Doch ganz plötzlich ruderte Seehofer mit seiner Kritik an Merkels Flüchtlingspolitik zurück. Offensichtlich hatte Merkel ihren Innenminister auf Linie gebracht – wie genau das passiert ist, ist nicht bekannt. Seitdem ist Seehofer ein anderer Innenminister. Er ist leiser geworden, fügt sich Merkels Migrationspolitik. Kritische Worte gegenüber Merkel sind urplötzlich verstummt – als hätte es sie nie gegeben. Und dies spiegelt sich auch in dem Bundesverfassungsschutzbericht wieder.

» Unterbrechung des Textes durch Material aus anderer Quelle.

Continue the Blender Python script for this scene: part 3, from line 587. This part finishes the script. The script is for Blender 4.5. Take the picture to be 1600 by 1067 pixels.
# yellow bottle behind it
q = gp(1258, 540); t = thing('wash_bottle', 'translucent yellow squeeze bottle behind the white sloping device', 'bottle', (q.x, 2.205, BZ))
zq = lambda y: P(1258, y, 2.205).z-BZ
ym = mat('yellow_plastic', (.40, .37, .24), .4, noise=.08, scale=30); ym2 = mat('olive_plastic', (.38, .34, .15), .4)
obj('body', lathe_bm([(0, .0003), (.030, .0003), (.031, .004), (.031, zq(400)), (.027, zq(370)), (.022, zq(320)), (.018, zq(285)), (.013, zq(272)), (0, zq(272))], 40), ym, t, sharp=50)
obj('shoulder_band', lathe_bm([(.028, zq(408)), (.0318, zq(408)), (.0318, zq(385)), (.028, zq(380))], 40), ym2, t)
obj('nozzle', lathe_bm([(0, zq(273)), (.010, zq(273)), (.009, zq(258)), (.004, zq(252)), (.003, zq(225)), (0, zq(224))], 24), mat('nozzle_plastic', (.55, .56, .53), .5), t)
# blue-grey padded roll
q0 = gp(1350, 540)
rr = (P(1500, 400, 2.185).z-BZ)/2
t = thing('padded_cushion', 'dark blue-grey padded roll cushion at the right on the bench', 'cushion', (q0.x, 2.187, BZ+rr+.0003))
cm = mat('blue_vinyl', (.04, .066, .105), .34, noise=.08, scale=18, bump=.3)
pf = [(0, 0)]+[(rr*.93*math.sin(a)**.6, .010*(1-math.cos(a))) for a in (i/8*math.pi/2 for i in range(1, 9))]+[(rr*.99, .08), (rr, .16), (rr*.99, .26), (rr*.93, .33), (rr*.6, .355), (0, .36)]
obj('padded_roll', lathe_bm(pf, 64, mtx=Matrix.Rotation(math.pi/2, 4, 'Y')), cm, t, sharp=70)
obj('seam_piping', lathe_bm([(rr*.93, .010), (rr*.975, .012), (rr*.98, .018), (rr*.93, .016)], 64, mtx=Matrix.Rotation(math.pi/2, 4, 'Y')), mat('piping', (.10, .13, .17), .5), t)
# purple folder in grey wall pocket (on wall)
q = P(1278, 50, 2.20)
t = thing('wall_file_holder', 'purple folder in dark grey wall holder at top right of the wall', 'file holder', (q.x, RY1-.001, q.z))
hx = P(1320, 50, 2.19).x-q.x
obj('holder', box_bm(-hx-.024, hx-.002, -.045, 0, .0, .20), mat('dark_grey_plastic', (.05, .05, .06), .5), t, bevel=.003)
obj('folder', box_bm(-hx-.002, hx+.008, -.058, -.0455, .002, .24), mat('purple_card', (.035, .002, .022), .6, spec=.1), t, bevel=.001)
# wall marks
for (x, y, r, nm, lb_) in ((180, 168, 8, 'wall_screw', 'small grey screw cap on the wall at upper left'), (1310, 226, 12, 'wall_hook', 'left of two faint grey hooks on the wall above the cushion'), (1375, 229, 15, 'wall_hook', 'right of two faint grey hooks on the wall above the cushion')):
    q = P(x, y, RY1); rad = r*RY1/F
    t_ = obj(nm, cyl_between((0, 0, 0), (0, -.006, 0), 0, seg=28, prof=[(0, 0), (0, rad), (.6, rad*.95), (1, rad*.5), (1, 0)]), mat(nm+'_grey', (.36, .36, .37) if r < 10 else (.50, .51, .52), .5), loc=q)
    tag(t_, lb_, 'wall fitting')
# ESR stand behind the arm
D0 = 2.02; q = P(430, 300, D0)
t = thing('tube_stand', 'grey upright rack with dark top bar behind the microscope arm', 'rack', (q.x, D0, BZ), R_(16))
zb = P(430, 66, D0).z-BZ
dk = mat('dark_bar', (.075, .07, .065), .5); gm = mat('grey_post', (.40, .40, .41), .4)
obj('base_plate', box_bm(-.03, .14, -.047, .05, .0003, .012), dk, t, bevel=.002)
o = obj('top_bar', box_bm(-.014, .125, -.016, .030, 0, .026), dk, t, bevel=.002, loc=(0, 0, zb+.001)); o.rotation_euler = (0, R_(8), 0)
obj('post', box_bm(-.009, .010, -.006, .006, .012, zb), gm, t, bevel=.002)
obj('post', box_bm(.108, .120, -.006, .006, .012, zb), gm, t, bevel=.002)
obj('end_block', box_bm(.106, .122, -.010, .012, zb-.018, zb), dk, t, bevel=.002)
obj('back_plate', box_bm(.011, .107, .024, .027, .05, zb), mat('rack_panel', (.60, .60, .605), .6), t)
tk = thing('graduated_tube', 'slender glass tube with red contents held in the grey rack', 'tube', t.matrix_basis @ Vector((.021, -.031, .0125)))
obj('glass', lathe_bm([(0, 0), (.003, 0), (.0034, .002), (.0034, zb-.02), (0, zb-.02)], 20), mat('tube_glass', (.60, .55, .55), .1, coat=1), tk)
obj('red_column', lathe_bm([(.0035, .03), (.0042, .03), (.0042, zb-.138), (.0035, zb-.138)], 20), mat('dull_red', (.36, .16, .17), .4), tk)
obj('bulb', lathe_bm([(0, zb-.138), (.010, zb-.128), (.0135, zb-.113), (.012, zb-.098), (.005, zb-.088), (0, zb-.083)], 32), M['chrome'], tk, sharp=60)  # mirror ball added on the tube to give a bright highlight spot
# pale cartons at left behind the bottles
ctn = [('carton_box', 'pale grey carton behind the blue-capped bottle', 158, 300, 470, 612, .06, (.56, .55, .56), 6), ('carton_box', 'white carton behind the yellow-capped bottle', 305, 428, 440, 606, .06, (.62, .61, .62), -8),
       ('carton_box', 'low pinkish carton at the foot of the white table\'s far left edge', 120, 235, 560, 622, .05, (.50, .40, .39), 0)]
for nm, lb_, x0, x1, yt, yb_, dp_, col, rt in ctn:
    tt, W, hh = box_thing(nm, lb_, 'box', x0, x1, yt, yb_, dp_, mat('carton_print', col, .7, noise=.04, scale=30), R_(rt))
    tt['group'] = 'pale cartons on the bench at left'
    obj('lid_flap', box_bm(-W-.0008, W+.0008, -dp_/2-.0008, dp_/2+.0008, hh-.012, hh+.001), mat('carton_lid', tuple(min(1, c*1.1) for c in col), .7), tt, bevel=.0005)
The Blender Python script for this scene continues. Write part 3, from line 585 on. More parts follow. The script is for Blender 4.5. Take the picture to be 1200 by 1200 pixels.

Fakt ist, die Konsequenzen der Flüchtlingspolitik will die Merkel-Regierung nicht zur Diskussion kommen lassen, und damit wohl auch nicht in dem Bundesverfassungsschutzbericht. Hinzu kommt, dass der neue BfV-Bericht während des Bundestagswahlkampfes veröffentlicht wurde. Für die Bundesregierung, bestehend aus Union und SPD, wäre dies kein guter Zeitpunkt, die Folgen der eigenen Migrationspolitik schriftlich für die Wähler festzuhalten. Man verweigert die politische Verantwortung, indem über jegliche Konsequenzen und Realitäten geschwiegen wird.